## Start INPUT

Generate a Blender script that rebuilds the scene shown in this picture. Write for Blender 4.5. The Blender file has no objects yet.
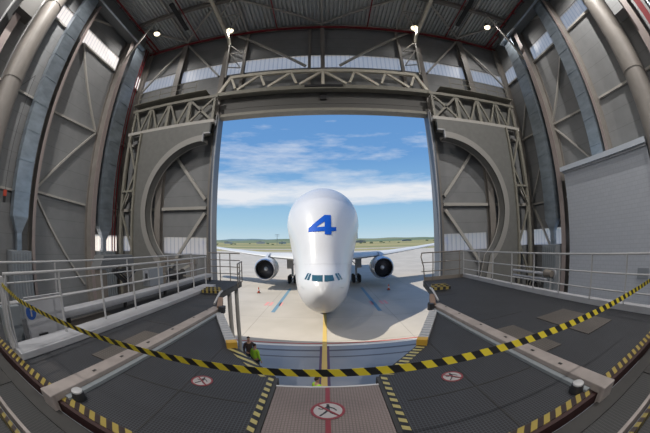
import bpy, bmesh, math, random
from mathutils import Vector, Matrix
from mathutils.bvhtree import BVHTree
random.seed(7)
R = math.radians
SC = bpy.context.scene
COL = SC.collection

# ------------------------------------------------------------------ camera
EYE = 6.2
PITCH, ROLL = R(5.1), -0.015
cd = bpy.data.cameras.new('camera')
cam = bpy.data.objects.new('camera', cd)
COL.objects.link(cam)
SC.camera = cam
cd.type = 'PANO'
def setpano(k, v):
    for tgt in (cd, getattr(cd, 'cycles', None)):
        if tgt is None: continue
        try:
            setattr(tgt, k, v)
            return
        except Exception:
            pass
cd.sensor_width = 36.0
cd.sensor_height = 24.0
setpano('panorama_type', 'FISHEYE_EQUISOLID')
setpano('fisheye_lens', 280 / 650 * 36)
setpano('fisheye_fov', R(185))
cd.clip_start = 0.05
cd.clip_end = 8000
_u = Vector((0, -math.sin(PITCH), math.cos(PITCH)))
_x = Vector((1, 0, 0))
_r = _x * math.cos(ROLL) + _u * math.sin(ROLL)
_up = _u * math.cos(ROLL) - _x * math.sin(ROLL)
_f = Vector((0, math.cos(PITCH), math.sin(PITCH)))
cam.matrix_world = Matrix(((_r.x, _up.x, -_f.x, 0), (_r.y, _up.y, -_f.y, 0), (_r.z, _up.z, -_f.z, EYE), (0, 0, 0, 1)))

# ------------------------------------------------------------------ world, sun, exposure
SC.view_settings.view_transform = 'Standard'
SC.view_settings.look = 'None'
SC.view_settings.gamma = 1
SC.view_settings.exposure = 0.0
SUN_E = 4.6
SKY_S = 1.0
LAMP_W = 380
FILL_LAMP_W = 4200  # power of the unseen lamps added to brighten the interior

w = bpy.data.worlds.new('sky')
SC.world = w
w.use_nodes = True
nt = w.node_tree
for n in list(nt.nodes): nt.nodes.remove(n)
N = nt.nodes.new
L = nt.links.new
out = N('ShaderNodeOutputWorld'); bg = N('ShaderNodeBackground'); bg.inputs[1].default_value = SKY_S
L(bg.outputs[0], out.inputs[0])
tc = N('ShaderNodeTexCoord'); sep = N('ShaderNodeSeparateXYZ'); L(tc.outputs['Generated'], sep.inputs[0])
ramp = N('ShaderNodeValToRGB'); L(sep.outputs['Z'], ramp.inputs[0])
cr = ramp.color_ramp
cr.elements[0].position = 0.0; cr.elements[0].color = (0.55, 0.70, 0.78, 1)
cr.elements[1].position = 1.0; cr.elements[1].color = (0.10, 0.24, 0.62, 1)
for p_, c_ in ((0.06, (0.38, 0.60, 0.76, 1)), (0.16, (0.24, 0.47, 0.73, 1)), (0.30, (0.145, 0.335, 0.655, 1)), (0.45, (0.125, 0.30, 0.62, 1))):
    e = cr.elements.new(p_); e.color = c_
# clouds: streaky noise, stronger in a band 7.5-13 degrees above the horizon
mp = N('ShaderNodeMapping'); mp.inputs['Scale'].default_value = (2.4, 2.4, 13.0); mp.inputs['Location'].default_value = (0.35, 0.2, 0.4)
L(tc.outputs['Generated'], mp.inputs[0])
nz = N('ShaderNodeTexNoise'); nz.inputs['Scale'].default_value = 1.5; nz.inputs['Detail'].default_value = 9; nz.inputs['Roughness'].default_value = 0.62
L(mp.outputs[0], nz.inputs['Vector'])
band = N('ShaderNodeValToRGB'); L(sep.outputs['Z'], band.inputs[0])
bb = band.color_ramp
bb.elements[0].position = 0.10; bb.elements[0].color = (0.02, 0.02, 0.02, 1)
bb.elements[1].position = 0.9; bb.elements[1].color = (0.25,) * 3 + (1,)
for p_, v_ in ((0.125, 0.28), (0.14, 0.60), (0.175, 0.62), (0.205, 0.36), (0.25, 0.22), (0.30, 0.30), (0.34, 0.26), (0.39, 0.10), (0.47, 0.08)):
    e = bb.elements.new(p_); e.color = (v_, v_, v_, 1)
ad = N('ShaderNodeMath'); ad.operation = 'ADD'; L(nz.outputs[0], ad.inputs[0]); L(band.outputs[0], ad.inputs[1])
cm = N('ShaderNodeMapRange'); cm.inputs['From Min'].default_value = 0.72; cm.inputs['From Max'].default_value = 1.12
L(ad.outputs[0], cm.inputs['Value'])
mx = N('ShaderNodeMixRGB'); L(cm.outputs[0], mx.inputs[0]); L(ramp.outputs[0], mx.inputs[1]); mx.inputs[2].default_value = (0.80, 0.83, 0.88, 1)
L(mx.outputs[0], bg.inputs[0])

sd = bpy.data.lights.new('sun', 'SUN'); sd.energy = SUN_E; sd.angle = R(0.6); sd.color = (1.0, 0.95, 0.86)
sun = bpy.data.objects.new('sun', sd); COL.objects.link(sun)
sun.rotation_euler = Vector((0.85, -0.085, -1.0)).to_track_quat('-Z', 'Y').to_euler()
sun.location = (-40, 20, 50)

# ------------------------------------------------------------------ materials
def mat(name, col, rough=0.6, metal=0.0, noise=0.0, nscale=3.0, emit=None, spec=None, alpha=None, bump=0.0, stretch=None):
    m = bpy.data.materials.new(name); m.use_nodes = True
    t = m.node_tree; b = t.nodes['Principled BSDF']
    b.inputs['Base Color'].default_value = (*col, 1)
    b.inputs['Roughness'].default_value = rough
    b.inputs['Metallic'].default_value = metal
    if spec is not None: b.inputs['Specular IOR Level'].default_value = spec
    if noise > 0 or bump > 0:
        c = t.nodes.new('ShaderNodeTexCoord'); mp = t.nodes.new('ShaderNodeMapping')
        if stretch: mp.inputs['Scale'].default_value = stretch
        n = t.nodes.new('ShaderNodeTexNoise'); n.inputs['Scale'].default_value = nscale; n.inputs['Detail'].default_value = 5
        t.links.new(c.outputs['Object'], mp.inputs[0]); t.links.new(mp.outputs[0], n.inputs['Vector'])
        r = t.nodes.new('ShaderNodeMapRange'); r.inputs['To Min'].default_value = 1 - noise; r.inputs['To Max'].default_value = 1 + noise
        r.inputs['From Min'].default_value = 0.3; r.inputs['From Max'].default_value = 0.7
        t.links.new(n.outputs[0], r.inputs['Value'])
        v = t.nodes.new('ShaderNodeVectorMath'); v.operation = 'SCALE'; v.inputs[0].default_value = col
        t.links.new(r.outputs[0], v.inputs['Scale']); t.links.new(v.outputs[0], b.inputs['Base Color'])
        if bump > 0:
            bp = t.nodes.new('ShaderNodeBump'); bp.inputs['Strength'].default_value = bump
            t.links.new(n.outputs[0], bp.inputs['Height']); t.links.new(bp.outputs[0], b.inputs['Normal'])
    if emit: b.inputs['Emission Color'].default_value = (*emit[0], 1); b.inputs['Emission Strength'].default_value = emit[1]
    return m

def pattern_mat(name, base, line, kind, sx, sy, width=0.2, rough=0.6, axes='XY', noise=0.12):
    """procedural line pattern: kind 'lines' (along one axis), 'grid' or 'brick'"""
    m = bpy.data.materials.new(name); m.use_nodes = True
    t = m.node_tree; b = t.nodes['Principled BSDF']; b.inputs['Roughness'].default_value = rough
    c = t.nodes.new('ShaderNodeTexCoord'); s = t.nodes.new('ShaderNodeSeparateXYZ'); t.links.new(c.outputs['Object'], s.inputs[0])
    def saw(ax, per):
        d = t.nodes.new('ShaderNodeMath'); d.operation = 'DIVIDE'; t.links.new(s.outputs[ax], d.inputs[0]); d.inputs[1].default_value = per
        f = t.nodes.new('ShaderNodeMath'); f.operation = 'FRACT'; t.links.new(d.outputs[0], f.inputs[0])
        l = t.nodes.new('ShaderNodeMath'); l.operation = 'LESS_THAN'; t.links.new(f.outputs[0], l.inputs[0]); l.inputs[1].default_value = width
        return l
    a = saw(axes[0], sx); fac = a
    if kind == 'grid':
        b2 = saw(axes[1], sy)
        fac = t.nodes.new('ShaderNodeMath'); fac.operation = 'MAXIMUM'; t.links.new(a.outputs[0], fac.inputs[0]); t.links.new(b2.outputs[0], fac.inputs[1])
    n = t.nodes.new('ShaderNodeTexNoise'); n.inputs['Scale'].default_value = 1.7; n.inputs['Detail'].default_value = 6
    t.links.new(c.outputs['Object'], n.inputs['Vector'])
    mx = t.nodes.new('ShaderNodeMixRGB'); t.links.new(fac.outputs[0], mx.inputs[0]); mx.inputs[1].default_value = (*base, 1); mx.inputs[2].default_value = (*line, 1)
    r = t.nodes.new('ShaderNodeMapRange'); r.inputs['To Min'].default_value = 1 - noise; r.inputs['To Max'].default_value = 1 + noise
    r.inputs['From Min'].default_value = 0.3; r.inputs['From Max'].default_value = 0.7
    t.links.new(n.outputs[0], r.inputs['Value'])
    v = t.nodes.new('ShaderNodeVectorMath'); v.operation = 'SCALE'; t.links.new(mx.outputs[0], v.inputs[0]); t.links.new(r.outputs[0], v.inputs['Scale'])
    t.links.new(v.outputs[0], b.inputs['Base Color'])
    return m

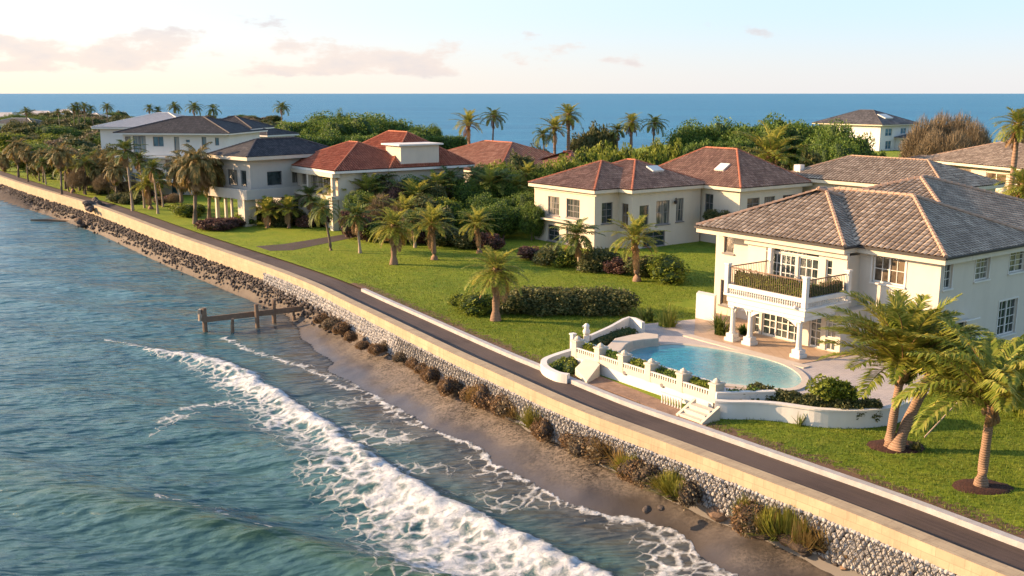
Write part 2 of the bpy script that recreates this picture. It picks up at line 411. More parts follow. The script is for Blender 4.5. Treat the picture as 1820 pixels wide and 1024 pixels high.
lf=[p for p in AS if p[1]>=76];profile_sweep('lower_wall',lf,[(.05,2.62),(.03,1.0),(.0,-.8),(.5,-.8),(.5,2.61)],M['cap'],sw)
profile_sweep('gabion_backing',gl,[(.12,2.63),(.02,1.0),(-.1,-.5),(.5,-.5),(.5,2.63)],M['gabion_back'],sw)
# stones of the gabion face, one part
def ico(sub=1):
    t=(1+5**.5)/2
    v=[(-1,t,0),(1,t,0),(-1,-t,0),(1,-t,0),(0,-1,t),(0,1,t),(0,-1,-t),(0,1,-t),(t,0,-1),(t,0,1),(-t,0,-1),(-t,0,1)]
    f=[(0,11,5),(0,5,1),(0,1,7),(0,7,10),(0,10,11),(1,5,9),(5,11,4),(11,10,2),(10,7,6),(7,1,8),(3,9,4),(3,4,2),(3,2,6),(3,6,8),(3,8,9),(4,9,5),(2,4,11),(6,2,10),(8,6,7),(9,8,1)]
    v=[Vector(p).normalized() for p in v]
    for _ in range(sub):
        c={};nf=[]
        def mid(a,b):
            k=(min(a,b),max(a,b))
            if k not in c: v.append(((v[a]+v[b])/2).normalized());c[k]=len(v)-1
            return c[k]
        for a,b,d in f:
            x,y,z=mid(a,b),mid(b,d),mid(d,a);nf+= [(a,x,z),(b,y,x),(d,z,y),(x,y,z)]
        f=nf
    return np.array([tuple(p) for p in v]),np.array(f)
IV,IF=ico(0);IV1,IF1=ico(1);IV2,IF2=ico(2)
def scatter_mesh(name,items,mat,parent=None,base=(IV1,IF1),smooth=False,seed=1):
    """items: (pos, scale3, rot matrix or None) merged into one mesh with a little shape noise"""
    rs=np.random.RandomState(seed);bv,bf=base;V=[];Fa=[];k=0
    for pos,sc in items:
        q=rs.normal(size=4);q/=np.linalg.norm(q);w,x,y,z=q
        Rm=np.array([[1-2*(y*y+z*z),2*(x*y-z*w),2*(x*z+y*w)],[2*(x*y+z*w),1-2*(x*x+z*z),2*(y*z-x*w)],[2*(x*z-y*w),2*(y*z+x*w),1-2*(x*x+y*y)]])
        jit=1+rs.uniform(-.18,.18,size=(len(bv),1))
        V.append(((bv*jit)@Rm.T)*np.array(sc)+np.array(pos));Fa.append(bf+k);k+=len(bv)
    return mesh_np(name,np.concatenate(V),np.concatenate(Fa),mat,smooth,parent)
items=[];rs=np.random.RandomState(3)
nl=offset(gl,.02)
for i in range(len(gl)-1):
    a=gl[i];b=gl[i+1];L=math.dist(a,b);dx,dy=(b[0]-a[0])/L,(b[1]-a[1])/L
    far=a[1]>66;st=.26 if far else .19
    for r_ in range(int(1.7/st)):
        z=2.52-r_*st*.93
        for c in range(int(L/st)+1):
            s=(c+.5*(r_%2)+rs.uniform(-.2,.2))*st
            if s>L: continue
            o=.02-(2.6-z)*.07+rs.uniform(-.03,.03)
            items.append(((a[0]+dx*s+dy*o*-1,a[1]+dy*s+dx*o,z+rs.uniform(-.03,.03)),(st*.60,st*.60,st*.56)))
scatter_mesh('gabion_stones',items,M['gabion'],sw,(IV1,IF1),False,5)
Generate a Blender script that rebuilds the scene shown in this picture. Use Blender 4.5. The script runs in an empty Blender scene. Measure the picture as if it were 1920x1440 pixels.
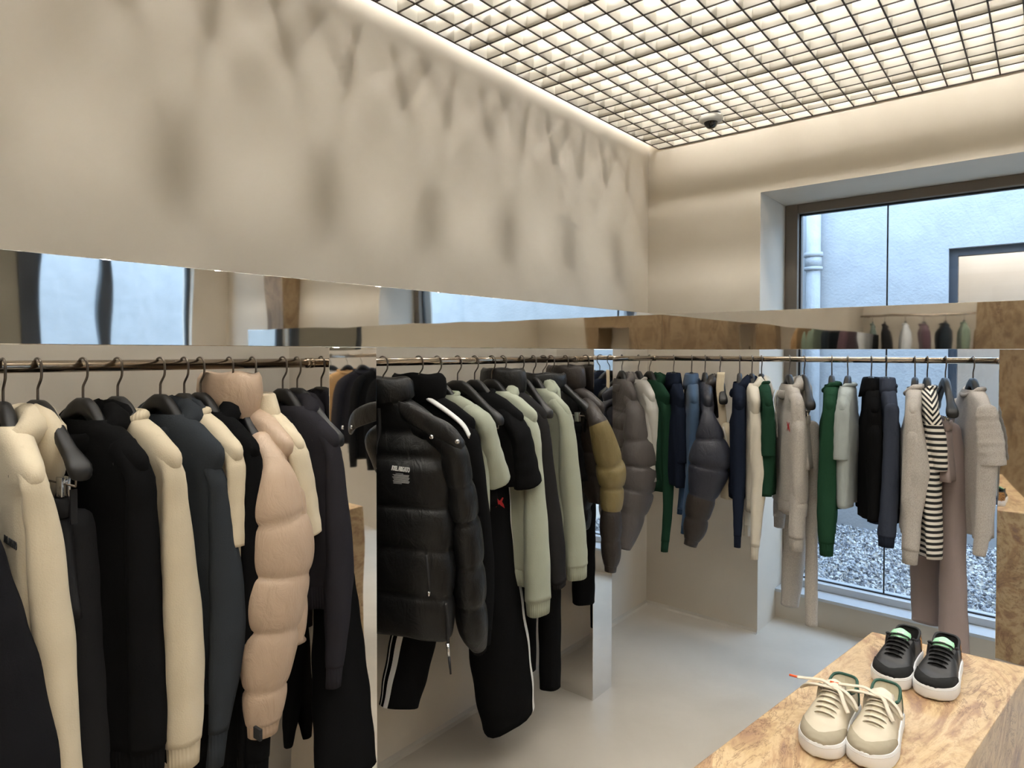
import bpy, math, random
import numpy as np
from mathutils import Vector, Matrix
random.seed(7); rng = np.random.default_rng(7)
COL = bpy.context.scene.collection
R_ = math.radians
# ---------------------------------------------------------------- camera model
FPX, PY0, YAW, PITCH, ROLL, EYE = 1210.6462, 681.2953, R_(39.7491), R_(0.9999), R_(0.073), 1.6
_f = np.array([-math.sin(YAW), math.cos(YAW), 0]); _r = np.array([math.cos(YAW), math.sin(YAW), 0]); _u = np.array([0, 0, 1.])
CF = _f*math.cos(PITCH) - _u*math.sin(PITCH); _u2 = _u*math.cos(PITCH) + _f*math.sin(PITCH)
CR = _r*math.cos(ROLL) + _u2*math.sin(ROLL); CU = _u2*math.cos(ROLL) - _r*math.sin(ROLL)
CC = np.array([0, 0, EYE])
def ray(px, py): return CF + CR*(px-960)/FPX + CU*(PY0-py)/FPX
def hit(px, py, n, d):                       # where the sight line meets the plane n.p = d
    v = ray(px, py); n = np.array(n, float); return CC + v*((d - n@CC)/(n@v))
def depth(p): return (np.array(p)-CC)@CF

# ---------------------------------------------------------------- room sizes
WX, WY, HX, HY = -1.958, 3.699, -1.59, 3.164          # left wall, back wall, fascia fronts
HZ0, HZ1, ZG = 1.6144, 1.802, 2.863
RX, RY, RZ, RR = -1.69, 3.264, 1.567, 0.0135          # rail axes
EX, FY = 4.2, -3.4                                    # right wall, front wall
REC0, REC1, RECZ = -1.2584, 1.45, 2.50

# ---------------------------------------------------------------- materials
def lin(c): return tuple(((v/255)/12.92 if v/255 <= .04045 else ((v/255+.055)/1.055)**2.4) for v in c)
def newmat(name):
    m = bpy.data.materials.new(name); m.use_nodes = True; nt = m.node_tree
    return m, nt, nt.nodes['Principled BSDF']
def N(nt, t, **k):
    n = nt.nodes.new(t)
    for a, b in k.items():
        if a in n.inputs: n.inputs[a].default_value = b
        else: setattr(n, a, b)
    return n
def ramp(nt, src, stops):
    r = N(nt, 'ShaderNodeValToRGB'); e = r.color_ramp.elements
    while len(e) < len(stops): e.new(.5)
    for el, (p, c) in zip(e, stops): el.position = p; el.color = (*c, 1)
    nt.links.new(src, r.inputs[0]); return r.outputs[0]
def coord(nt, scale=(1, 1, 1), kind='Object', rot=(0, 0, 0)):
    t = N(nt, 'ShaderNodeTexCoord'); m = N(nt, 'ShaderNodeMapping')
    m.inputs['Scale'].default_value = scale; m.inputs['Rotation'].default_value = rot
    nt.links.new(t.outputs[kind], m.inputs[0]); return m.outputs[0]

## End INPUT

= EXERCISE PROMPT =
Count every line above that holds the string "shown" and give the total, nothing more.

= THE OUTPUT =
2